The question should have been "What is Damore advocating?".

And if they read the entire document then it would be clear that Damore was suggesting methods to bring Google's gender balance to 50/50 by making Google (and tech in general) more attractive to women by altering the software engineering culture to leverage inherent strengths that women (on average) possess.

1 comments

No, the Advice Memo repeatedly notes that much of the memo is not objectionable. The problem Damore faced with the NLRB is that Google was careful to terminate him specifically and exclusively for the parts of the memo that would advocate policies problematic under EEO laws.

They read the whole memo (and indeed summarize a lot of it, not just the prejudicial bits).

I read it. And I'm even more skeptical now:

> ~ statements about immutable traits linked to sex — such as women's heightened neuroticism and men's prevalence at the top of the IQ distribution — were discriminatory and constituted sexual harassment, notwithstanding~ effort to cloak~ comments with "scientific" references and analysis, and notwtihstanding "not all women" disclaimers.

"Effort to cloak" and quotation marks around "scientific" are giving something away about the author.

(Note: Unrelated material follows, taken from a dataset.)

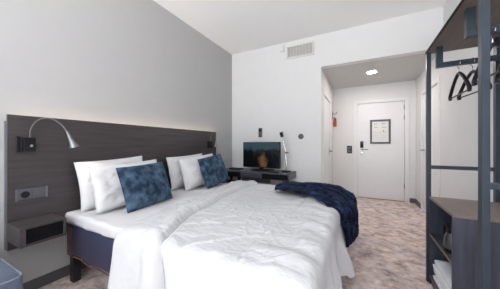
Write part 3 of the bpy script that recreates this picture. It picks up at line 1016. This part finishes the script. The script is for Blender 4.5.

> Moreover, the Charging Party reasonably should have known that the memorandum would likely be disseminated further, even beyond the workplace.

Damore "reasonably should have known" someone else was going to violate workplace confidentiality and code of conduct by leaking the document to the media? This seems like a failure of the employer not the employee.

> Once the memorandum was shared publicly, at least two female engineering candidates withdrew from consideration and explicitly named the memo as their reason for doing so.

This is the evidentiary component of the argument - which pivots on the not-so-reasonable "reasonably should have known" assertion.

Yeah I skimmed the comments and just read many of your replies. Thanks very useful. Guess I'll have to read it.